▸ EXERCISE INSTRUCTIONS
Search the data below for "scene"; list each line that holds it.
-- begin DATASET CONTENT --
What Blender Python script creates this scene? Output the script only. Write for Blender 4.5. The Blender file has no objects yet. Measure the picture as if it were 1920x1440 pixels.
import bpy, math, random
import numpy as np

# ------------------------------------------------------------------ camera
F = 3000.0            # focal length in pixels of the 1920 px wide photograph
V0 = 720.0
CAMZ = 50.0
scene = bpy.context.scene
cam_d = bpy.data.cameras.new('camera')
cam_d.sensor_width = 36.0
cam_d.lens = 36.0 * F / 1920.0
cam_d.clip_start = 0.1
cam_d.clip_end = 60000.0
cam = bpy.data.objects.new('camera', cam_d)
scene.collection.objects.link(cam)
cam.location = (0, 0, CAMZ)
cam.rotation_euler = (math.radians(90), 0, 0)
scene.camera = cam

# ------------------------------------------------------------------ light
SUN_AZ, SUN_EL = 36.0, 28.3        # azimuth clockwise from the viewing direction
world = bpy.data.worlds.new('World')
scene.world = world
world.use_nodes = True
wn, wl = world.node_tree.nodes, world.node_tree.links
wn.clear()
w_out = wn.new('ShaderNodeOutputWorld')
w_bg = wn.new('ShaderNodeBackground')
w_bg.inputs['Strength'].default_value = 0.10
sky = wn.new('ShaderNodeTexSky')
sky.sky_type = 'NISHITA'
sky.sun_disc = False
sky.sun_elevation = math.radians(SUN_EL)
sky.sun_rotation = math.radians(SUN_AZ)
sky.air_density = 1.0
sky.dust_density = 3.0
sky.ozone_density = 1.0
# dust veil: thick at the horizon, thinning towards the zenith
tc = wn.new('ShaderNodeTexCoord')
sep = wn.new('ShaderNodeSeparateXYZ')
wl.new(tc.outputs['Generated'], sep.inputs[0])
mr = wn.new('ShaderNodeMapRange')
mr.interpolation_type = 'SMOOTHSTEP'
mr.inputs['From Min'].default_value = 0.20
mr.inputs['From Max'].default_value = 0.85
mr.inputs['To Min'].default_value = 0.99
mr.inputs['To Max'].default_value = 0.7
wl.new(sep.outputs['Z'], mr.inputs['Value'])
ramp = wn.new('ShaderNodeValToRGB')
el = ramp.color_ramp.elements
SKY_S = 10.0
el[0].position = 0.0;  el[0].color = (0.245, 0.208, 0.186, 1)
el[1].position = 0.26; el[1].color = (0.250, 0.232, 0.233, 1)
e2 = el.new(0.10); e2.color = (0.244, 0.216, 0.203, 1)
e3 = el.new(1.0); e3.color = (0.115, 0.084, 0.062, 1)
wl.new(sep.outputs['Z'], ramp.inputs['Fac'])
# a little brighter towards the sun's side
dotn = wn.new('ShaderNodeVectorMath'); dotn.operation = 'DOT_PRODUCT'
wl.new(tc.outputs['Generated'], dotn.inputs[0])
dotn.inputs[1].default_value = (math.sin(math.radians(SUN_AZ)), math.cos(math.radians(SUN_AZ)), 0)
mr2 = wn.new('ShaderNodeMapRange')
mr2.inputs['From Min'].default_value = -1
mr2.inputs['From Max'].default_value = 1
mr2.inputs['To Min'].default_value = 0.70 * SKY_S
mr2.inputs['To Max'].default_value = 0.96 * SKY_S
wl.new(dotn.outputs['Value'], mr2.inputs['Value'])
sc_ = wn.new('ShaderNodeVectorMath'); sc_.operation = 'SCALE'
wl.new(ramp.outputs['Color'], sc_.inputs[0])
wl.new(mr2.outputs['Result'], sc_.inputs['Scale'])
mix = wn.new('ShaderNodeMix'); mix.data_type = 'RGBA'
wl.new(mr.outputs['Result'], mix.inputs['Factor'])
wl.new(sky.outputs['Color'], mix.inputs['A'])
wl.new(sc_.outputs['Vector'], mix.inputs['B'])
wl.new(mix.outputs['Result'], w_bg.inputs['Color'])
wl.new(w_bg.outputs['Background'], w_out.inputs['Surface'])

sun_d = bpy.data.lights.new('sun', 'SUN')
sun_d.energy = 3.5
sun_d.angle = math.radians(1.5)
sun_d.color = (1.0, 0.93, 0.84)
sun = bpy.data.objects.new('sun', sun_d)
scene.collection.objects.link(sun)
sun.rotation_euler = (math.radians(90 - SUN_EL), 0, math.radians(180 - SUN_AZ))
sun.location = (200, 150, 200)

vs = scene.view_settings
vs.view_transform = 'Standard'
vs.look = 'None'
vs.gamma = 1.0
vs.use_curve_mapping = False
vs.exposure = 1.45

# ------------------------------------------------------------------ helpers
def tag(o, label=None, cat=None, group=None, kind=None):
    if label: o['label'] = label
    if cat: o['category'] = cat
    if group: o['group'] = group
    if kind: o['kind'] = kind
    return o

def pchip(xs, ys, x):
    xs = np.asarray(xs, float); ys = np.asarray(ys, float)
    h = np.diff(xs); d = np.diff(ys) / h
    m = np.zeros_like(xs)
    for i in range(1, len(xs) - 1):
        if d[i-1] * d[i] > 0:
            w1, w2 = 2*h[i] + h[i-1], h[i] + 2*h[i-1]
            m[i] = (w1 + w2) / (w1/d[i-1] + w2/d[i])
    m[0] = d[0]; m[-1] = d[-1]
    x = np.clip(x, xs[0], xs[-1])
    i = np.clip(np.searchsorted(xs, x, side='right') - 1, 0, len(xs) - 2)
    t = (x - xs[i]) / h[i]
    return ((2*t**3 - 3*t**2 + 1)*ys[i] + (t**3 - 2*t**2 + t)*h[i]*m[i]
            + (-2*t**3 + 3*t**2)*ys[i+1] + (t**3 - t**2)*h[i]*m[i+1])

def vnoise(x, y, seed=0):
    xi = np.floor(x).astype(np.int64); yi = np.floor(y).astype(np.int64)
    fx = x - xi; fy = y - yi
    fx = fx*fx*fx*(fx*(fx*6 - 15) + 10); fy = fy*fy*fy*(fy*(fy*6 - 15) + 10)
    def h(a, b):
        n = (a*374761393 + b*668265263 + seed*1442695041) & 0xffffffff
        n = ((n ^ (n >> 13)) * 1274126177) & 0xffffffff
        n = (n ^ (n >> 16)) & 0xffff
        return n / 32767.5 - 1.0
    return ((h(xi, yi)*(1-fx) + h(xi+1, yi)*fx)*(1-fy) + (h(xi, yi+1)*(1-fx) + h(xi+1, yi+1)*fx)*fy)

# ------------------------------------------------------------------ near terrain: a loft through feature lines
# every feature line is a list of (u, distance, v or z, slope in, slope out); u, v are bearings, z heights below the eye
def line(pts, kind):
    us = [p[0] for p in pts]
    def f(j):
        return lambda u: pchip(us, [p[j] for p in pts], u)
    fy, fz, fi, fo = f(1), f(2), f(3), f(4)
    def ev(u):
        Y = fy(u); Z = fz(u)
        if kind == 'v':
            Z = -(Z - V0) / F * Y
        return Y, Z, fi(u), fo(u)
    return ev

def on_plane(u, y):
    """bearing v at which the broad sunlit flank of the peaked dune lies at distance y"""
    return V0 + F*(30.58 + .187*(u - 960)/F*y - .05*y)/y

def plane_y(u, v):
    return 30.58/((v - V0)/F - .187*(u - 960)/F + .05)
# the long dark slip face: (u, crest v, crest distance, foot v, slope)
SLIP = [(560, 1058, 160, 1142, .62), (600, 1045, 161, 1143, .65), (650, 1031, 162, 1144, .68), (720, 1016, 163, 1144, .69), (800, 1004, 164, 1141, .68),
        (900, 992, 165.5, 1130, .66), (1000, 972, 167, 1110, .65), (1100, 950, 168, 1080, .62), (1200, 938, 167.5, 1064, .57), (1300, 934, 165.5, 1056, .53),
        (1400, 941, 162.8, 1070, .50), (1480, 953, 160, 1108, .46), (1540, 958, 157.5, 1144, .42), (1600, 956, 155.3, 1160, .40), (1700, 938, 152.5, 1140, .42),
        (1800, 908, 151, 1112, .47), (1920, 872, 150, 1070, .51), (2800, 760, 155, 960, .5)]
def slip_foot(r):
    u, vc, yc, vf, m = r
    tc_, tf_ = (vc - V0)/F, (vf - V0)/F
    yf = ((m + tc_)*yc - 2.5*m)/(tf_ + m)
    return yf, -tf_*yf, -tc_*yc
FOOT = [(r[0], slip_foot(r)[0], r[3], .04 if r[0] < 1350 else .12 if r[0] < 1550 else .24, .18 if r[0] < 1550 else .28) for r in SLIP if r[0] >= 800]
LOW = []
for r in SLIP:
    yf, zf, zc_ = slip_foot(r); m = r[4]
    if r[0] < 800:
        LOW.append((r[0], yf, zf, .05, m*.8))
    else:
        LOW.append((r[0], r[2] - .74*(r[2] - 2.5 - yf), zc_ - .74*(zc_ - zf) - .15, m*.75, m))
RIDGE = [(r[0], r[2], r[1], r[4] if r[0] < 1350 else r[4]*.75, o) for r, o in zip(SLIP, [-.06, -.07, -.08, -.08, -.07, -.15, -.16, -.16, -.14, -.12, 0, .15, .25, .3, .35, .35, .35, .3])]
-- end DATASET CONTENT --
▸ RIGHT ANSWER
What Blender Python script creates this scene? Output the script only. Write for Blender 4.5. The Blender file has no objects yet. Measure the picture as if it were 1920x1440 pixels.
scene = bpy.context.scene
scene.collection.objects.link(cam)
scene.camera = cam
scene.world = world
scene.collection.objects.link(sun)
vs = scene.view_settings